Lana Nelson, Willie’s eldest daughter, saw the Willie Nelson Fourth of July Picnic as the somewhat twisted realization of what she’d witnessed four years before at the Atlanta Pop Festival. “I didn’t see Dad as a country player and Grand Ole Opry star. That was what he had to do to get out there, but I knew there wasn’t a slot for him. You can’t put him in one slot. He wore the Grand Ole Opry hat just to get his music out. At the picnic, I saw another hat. It was Atlanta Pop all over again, but here.”
Her dad gave all the credit to Leon: “Leon had as much to do with making that picnic a success as anything. He brought in a whole different crowd, the rock ’n’ roll crowd. It’s something that it needed. It’s something everybody wanted. It was all about everybody coming together to listen to music—country, rock, blues, gospel, jazz—everything.”
DESPITE some heated arguments at the picnic, Willie’s business collaboration with the Armadillo World Headquarters continued with another promotion. The Armadillo Country Music Revue was an ambitious mini-tour road show starring Willie and Michael Murphey that would travel to San Antonio, Dallas, Midland, Corpus Christi, and Amarillo. Willie Nelson and Michael Murphey were a can’t-miss combination in Austin, as far as the tour organizers at the Armadillo World Headquarters were concerned. Putting them together on the same bill would spread the fever throughout the rest of the state. Only the rest of Texas hadn’t gotten the word yet.
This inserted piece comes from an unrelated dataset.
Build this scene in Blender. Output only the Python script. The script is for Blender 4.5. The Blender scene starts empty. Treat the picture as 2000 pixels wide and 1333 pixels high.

Advance ticket sales were nonexistent in every city and those few who did show up came largely to sing along to “I Just Want to Be a Cosmic Cowboy.”
“Willie was tough as shit, calm, and quickly resigned to the tiny audiences,” Eddie Wilson said. It wasn’t the first time Willie had been in a situation like this. But Michael Murphey was devastated. By the time the tour concluded back in Austin, he was too sick to perform at the homecoming show at the Armadillo, and Jerry Jeff Walker filled in for him in front of a sold-out house.
MURPHEY got over his disappointment and agreed to do one more Armadillo Country Music Revue show with Willie at the Armadillo—one that would be videotaped and broadcast on television. Music on television was a relatively new concept. Films from the 1950s such as The Girl Can’t Help It and Rock, Baby, Rock It featured performances by rock and roll acts, and Elvis and English bands from the 1960s like the Beatles and the Dave Clark Five starred in movies as themselves. But except for a handful of concert films such as The T.A.M.I. Show and pay-per-view live concerts by the Beatles and the Rolling Stones in the 1960s, music concerts on film or television didn’t have much mass appeal.
But by 1973, the response to the films Woodstock, Sympathy for the Devil, and The Concer
t for Bangladesh and television programs such as NBC’s Midnight Special made music on video something to be taken seriously. Austin embraced the idea wholeheartedly. Concerts at the Armadillo World Headquarters were being videotaped by a visionary crew from Taylorvision in the nearby small town of Taylor, Leon Russell’s Sheltervision was videotaping music in clubs all over town, and Austin’s city government had funded a community access television channel and was offering video equipment and free training to anyone who asked.
The Armadillo Country Music Revue, starring Willie Nelson and Michael Murphey, along with Billy Joe Shaver, Greezy Wheels, D. K. Little, and Diamond Rio, was broadcast live late in 1973 on KLRN-TV, the San Antonio and Austin Public Broadcasting System affiliate, with radio stations in both cities simulcasting the concert.
“We saw this as a pilot for a series of shows [taped at the Armadillo that] we were trying to get off the ground,” explained the Armadillo’s Mike Tolleson, who coordinated the video shoot. “I was searching out every bit of video equipment in town and found that KLRN had a mobile video van. So I talked Bill Arhos into taping a show at the Armadillo for a TV/radio simulcast. We put the talent and show together, KLRN provided the TV crew and truck, then edited it and aired it. The director/producer of the show was Bruce Scafe. Bill was executive producer role on his end and I was on our end.” Ratings were negligible. The audience for a locally televised music concert was out in the clubs instead of at home watching television.
But the TV concert did get Bill Arhos $13,000 in funding to further his idea of a music concert television series based in Austin. Another pilot would be videotaped at the television station’s new state-of-the-art Studio 6-A on the campus of the University of Texas, a setting that made more sense, since the lighting and sound could be controlled. But Arhos stuck with the best talent the Armadillo Country Music Revue had to offer—Willie Nelson—along with singer B. W. Stevenson, who would be edited out of the pilot due to technical glitches and a small turnout for his taping. Arhos described Willie’s performance as so “seamless,” it required only three edits. The pilot birthed Austin City Limits, the longest-running music program on television. The Armadillo’s people quickly peeled away. “I saw this as a sterile version of what we thought should happen at the Armadillo,” Mike Tolleson said. “But KLRN had the money and gear and we did not. Bill called me to talk about talent for their pilot and first season of shows. We tried to negotiate a deal whereby we would be consultants regarding talent, but it didn’t work out past the pilot, since we felt so proprietary about the whole concept and we asked for too much participation.”